### WHAT THE TASK ASKS
Copy only those lines which run from the line containing "ww = build_wall('wall_west', lambda" to the end of the entries below, both inclusive, exactly as written and with no pictures.

### TASK INPUTS
________________________________________

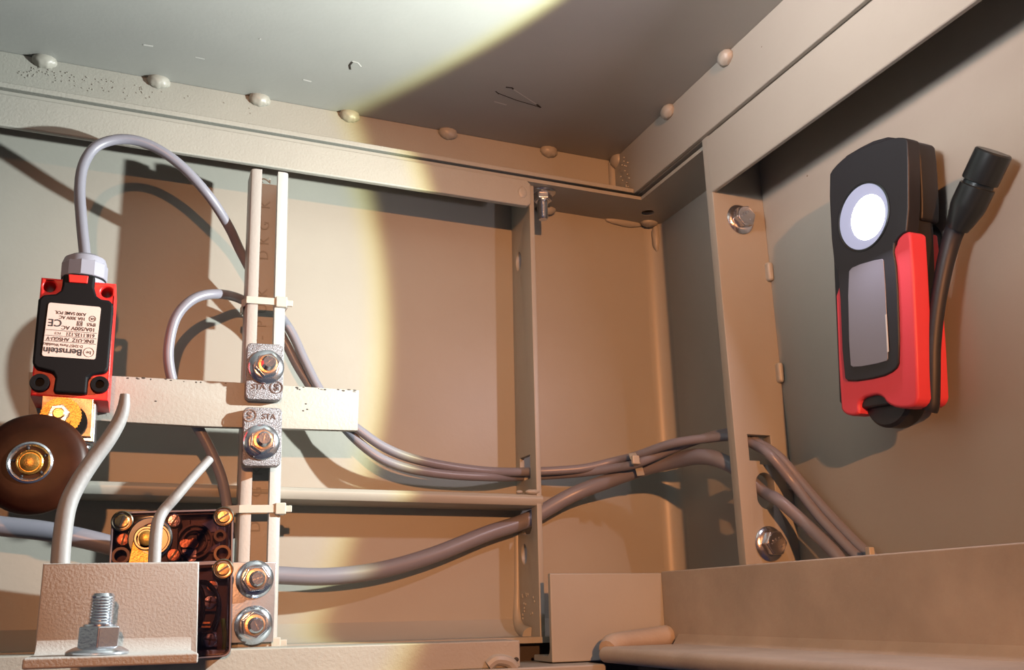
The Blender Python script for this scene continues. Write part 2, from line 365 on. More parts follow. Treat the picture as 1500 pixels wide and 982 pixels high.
tag(obj('weld_spatter', b_, weld_m, post), kind='stuff')
# horizontal rib with rounded nose
rib = thing('steel_rib', 'thin horizontal beige rib with rounded nose across the rear wall', 'steel rib', (.1, .96, .108))
prof = [(1.0, .1085), (.95, .1075), (.9415, .1085), (.9385, .113), (.9385, .117), (.9415, .1205), (.948, .1215), (1.0, .1215)]
bm = B(); hull8(bm, [(-.30, y, z) for y, z in prof], [(.4155, y, z) for y, z in prof]); obj('nose', bm, paint, rib, bevel=.0008)
b_ = B(); blob(b_, (.404, .942, .1235), .009, .004, .003); blob(b_, (.388, .942, .123), .004, .003, .002); obj('weld_bead', b_, weld_m, rib)


# right post: plate across the right-hand wall, with cable openings
post2 = thing('steel_post', 'wide upright beige post with square and oval cable openings, right of corner', 'steel post', (.59, .778, -.04))
fr = Frame((0, .772, 0), (1, 0, 0), (0, 0, 1))
out = [(.558, -.045), (XW, -.045), (XW, .437), (XW, .505), (.5565, .512)]
bm = plate(out, [[(.5735, .1425), (.5735, .1405), (.586, .1405), (.586, .137), (.602, .137), (.602, .1675), (.5735, .1675)], [(.590 + .0115 * math.cos(a), (.117 if math.sin(a) > 0 else .103) + .0115 * math.sin(a)) for a in [2 * PI * i / 28 for i in range(28)]]], .012, .0008)
obj('web', bm, paint, post2, frame=fr)
for (y_, z_) in ((400, .363), (543, .245), (690, .135)):
    z = [.351, .236, .122][(400, 543, 690).index(y_)]
    b_ = B(); box(b_, .617, .6245, .7655, .7775, z - .011, z + .011); obj('weld_bead', b_, weld_m, post2, bevel=.0032)

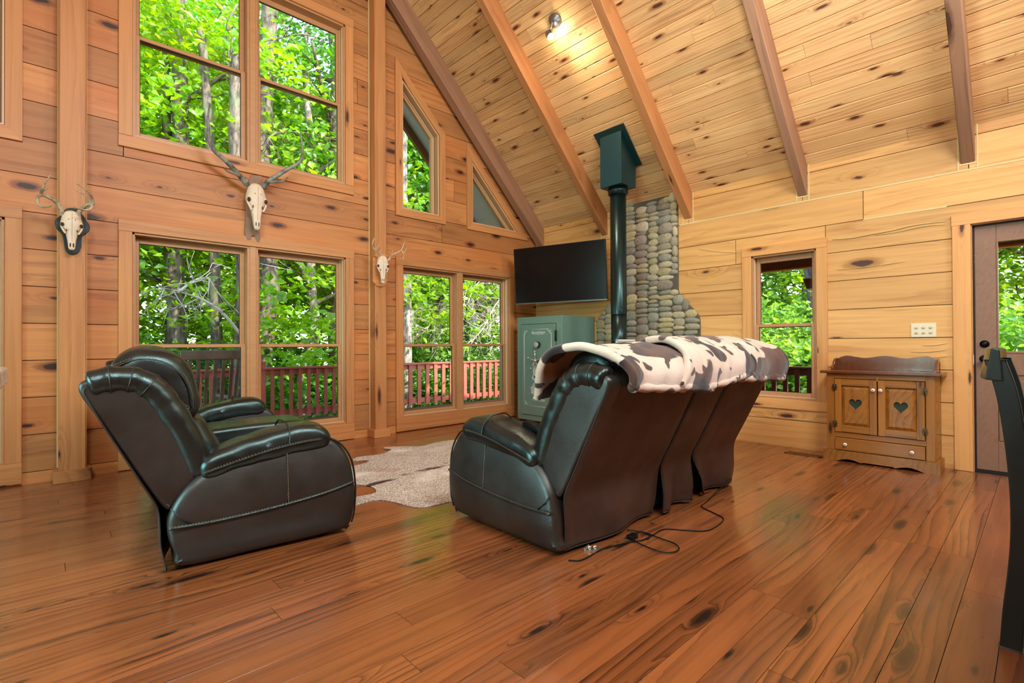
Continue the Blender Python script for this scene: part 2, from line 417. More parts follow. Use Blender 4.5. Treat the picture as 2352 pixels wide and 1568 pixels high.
# openings (s0, s1, zbottom, ztop_at_s0, ztop_at_s1)
W1 = (.54, 2.47, .185, 2.055, 2.055); W1U = (.54, 2.47, 2.885, 4.70, 4.70)
W2 = (3.20, 4.99, .175, 2.05, 2.05); WT = (3.20, 3.75, 2.75, 4.36, 3.81); WR = (4.30, 5.16, 2.75, 3.61, 2.752)
W0 = (-2.02, -.235, .175, 2.05, 2.05); W0T = (-.80, -.235, 2.75, 3.80, 4.365)
nops = [W1, W1U, W2, WT, WR, W0, W0T]
ncourses = [-.20+.29*k for k in range(26)]; ncourses[0] = -.01; ncourses = [z for z in ncourses if z < RZ+.3]
NJ = {10: [.48], 9: [3.80], 7: [-.6], 14: [2.62], 16: [1.2], 11: [4.0]}
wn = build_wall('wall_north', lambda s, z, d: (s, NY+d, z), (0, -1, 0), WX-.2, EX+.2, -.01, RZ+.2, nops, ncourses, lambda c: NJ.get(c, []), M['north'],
                [(1, 1, EX+EAVE+.05), (-1, 1, EAVE-WX+.05)])
ecourses = [.277*k for k in range(12)]; ecourses[0] = -.01; ecourses[-1] = 2.93; ecourses[-2] = 2.77
DO = (-.50, .40, -.02, 2.035, 2.035); EW = (1.53, 2.15, .49, 2.0, 2.0)
EJ = {7: [2.32, 1.45], 8: [1.14, 3.95], 9: [.41, 1.65, 2.87, 4.08], 2: [3.9]}
we = build_wall('wall_east', lambda s, z, d: (EX+d, s, z), (-1, 0, 0), SY-.2, NY+.02, -.01, 2.93, [DO, EW], ecourses, lambda c: EJ.get(c, [-1.9+c % 3*.4]), M['east'], [])
# pale chinking along the two upper joints and round the beam ends
for z, a, b in ((2.493, SY, 2.98), (2.216, .55, 1.14)):
    MB().box(EX-.003, EX+.01, a, b, z-.007, z+.007).build('chinking', M['chink'], we)
for y0, y1 in ((.37, .46), (1.605, 1.69), (2.825, 2.925), (4.04, 4.13)):
    m = MB()
    for y in (y0-.018, y1+.010): m.box(EX-.004, EX+.01, y, y+.009, 2.50, 2.86)
    m.box(EX-.004, EX+.01, y0-.01, y1+.01, 2.535, 2.546); m.build('chinking', M['chink'], we)
def streak(pts, th):
    m = MB(); P_ = [PX(a, b, 0, EX-.002) for a, b in pts]; sp = spline(P_, 4)
    m.tube(sp, [th*(.35+.65*math.sin(PI*i/(len(sp)-1))**.6)*(1+.35*noise.noise(Vector((i*.9, th*90, 0)))) for i in range(len(sp))], 6, flat=.35); m.build('chinking', M['chink'], we)
streak([(1912, 550), (1960, 546), (2000, 538), (2050, 529), (2100, 517), (2174, 508)], .012)
streak([(2010, 540), (2060, 533), (2120, 520), (2172, 516)], .008)
for a, b, c, d in ((2092, 808, 2176, 803), (2118, 793, 2176, 788), (2108, 820, 2176, 818), (1600, 655, 1700, 645), (1604, 572, 1702, 580), (1735, 952, 1900, 968), (1920, 620, 2080, 600)):
    streak([(a, b), ((a+c)/2, (b+d)/2+2), (c, d)], .006)
# west and south walls (behind and beside the camera)
W9 = (1.3, 3.7, .55, 2.05, 2.05)  # unseen opening added to let the cool fill in
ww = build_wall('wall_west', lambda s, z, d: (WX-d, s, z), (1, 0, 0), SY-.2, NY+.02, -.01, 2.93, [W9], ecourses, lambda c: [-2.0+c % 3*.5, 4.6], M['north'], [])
m = MB(); m.prism([(WX-.2, -.01), (EX+.2, -.01), (EX+.2, EAVE), (RX, RZ+.1), (WX-.2, EAVE)], SY-.2, SY); m.build('wall_south', M['north'], kind='structure')

# floor
fl = MB().box(WX-.2, EX+.3, SY-.2, NY+.2, -.2, -.022).build('floor', M['gap'], kind='structure')
fw = .1275; ys = 1.262-fw*45; i = 0; stuff = MB(); cnt = 0
while ys < NY:
    y0, y1 = max(ys, SY), min(ys+fw, NY)
    rr = random.Random(1000+i); x = WX-rr.random()*2.2; 
    if abs(ys-1.1345) < .01: x = 1.11-5.9
    if abs(ys-1.262-fw*5) < .01 or abs(ys-(1.262+fw*6)) < .01: x = 1.167-4.6
    while x < EX and y1-y0 > .02:
        L = rr.choice((1.6, 2.1, 2.5, 2.9, 3.3))
        if abs(ys-1.1345) < .01 and abs(x-(1.11-5.9)) < .01: L = 5.9
        a, b = max(x, WX), min(x+L, EX)
        if b-a > .05:
            if b > -.3 and y0 > -.3 and y1 < NY+1 and cnt < 296:
                board('plank', fl, ((a+b)/2, (y0+y1)/2, 0), (1, 0, 0), (0, 1, 0), (0, 0, 1), b-a-.0020, y1-y0-.0018, .02, M['floor'], .0002); cnt += 1
            else:
                stuff.box(a+.001, b-.001, y0+.0008, y1-.0008, -.02, 0)
        x += L
    ys += fw; i += 1
stuff.build('plank', M['floor'], fl, kind='stuff')

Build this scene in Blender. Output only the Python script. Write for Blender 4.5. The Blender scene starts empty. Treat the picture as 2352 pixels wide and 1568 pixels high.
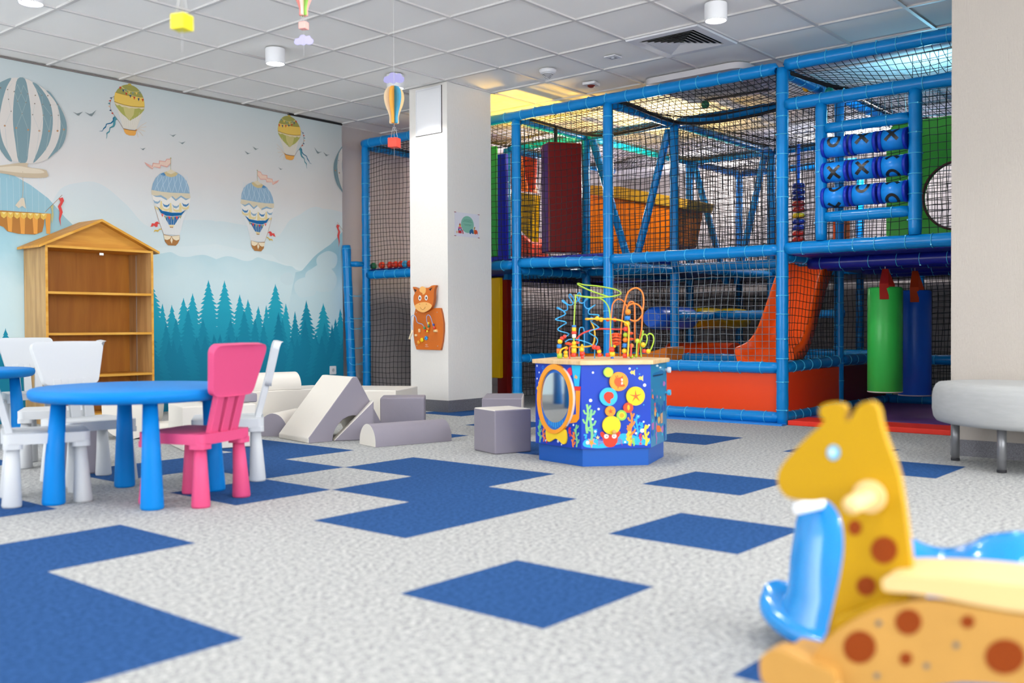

________________________________________

### IN RESPONSE
ww = build_wall('wall_west', lambda s, z, d: (WX-d, s, z), (1, 0, 0), SY-.2, NY+.02, -.01, 2.93, [W9], ecourses, lambda c: [-2.0+c % 3*.5, 4.6], M['north'], [])
m = MB(); m.prism([(WX-.2, -.01), (EX+.2, -.01), (EX+.2, EAVE), (RX, RZ+.1), (WX-.2, EAVE)], SY-.2, SY); m.build('wall_south', M['north'], kind='structure')

# floor
fl = MB().box(WX-.2, EX+.3, SY-.2, NY+.2, -.2, -.022).build('floor', M['gap'], kind='structure')
fw = .1275; ys = 1.262-fw*45; i = 0; stuff = MB(); cnt = 0
while ys < NY:
    y0, y1 = max(ys, SY), min(ys+fw, NY)
    rr = random.Random(1000+i); x = WX-rr.random()*2.2; 
    if abs(ys-1.1345) < .01: x = 1.11-5.9
    if abs(ys-1.262-fw*5) < .01 or abs(ys-(1.262+fw*6)) < .01: x = 1.167-4.6
    while x < EX and y1-y0 > .02:
        L = rr.choice((1.6, 2.1, 2.5, 2.9, 3.3))
        if abs(ys-1.1345) < .01 and abs(x-(1.11-5.9)) < .01: L = 5.9
        a, b = max(x, WX), min(x+L, EX)
        if b-a > .05:
            if b > -.3 and y0 > -.3 and y1 < NY+1 and cnt < 296:
                board('plank', fl, ((a+b)/2, (y0+y1)/2, 0), (1, 0, 0), (0, 1, 0), (0, 0, 1), b-a-.0020, y1-y0-.0018, .02, M['floor'], .0002); cnt += 1
            else:
                stuff.box(a+.001, b-.001, y0+.0008, y1-.0008, -.02, 0)
        x += L
    ys += fw; i += 1
stuff.build('plank', M['floor'], fl, kind='stuff')

Build this scene in Blender. Output only the Python script. Write for Blender 4.5. The Blender scene starts empty. Treat the picture as 2352 pixels wide and 1568 pixels high.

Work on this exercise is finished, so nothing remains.